So I don’t see that Ubisoft has any legal obligation here. But as a good will gesture they really should put the server code in escrow, or open source chunks of it so that games can continue to enjoy life after the company itself has no economic incentive to continue running it.
It’s because valve has always been transparent about it. They’ve also put in place a lot of protections for gamers, which is why I trust their store. Their stuff is also a license, but I have yet to see something pulled out of my inventory. Actually there was a game once, and it was a Ubisoft game now that I think of it. I believe that’s when they put in more protections.
Ubisoft wants to make everything cloud dependent and then want us to be happy that we can’t play our games anymore. They lost all of my trust. If it’s not a purchase, then it’s a rental in my eyes, and I’d never pay more than $20 for a rental.
Yeah, but it’s always been a license. I’ve never been unaware of that, it’s only now that publishers are starting to abuse that fact that they’re making it obvious. Again, I’ve never been burned by valve, so I trust them. Maybe that’ll change some day, but for now, that’s why they’re doing better.
No, make it a entirely employee-owned company, so they can vote the execs out, sanitize the culture, and keep the thousands of worker out of unemployment
The workers, the gamers, and the industry are glad you’re not in charge of anything, punishing them for things they have no control over, and wasting good talents and infrastructure.
You want to use the “throw everybody out and see what happens”, and you claim how much better things would be under your governance.
You’re talking like a Elon Musk wanna-be, even using shitty metaphors that mask all the complexity of the problems, and the cruelty that these kinds of decisions imply.
You want to throw 20k employees out without any consideration for the economic and personal consequences, not to mention all the other companies around who will see their business sometimes heavily impacted.
All this to make a stupid metaphor. You’re 14 at best.
You needlessly want to punish tens of thousands of people for the acts of a few hundred. It’s cruel, pointless and very damaging, and your tirades from a high-school essay only support the shallowness and immaturity of your thinking. I won’t waste any more time on you.
It was deliberate choice by them to make even the single player campaign online homie. It ain’t an mmo, and it never should have been built like this.
Don’t even play like that wasnt fucked up, ok? If your actual argument is “i think companies should get to do what they want” them say that, with your whole chest, not this Weak socratic-method-bootlick-bull…
Take that stand and defend it. Or you could also stfu
It was deliberate choice by them to make even the single player campaign online homie.
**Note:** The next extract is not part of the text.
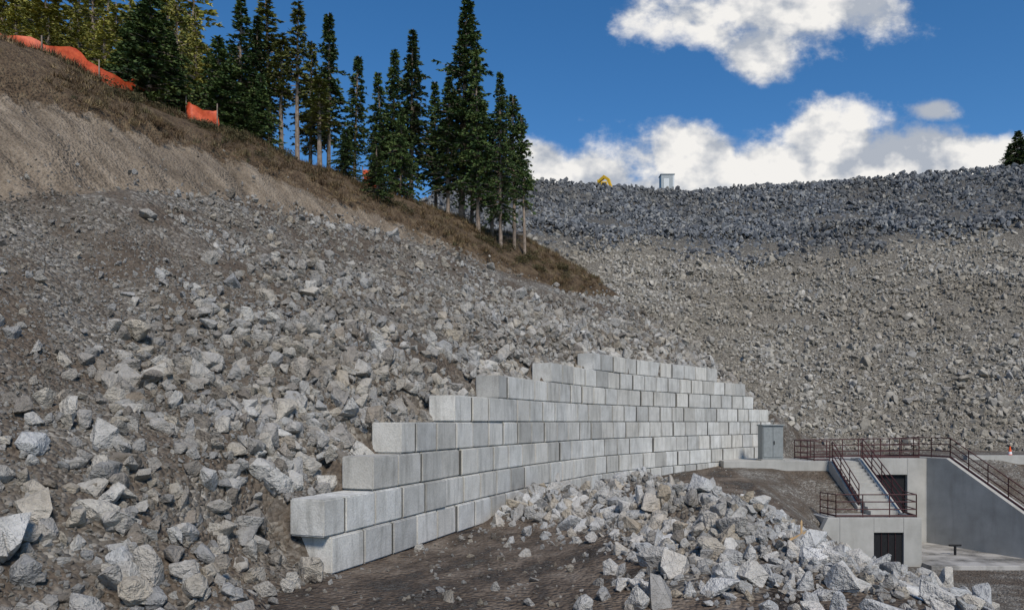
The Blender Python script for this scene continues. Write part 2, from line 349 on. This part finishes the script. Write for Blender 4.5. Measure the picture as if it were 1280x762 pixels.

As one would expect from an online racing game. Anyone buying it would know in advance that single player offline modes do not exist when they bought the game.
It ain’t an mmo, and it never should have been built like this.
It kind of was and it was intended to work as it did by the company that made it.
If your actual argument is “i think companies should get to do what they want”
My argument us that this is a game designed to be played online only. When you bought the game the packaging/materials do not talk about offline play so you shouldn’t expect it to work in a way it expressly isn’t designed to do. Adults should be aware of what things do when they buy them.
It ain’t an mmo, and it never should have been built like this.
It kind of was and it was intended to work as it did by the company that made it.
Adults don’t dance around semantics in debate when they’re called out. I told you to stand up and this is your response? Mebbe you’re not even hidin! Maybe it’s the only way you can talk?
I guess you disagree, but I find your speech pattern embarrassing and tiring.
Your perspective seems to be you should get whatever you want regardless of the actual product you were sold and the terms of that sale. That’s not rational. You bought an online only game. If you wanted a single player offline mode to exist then you should have bought a game that had one.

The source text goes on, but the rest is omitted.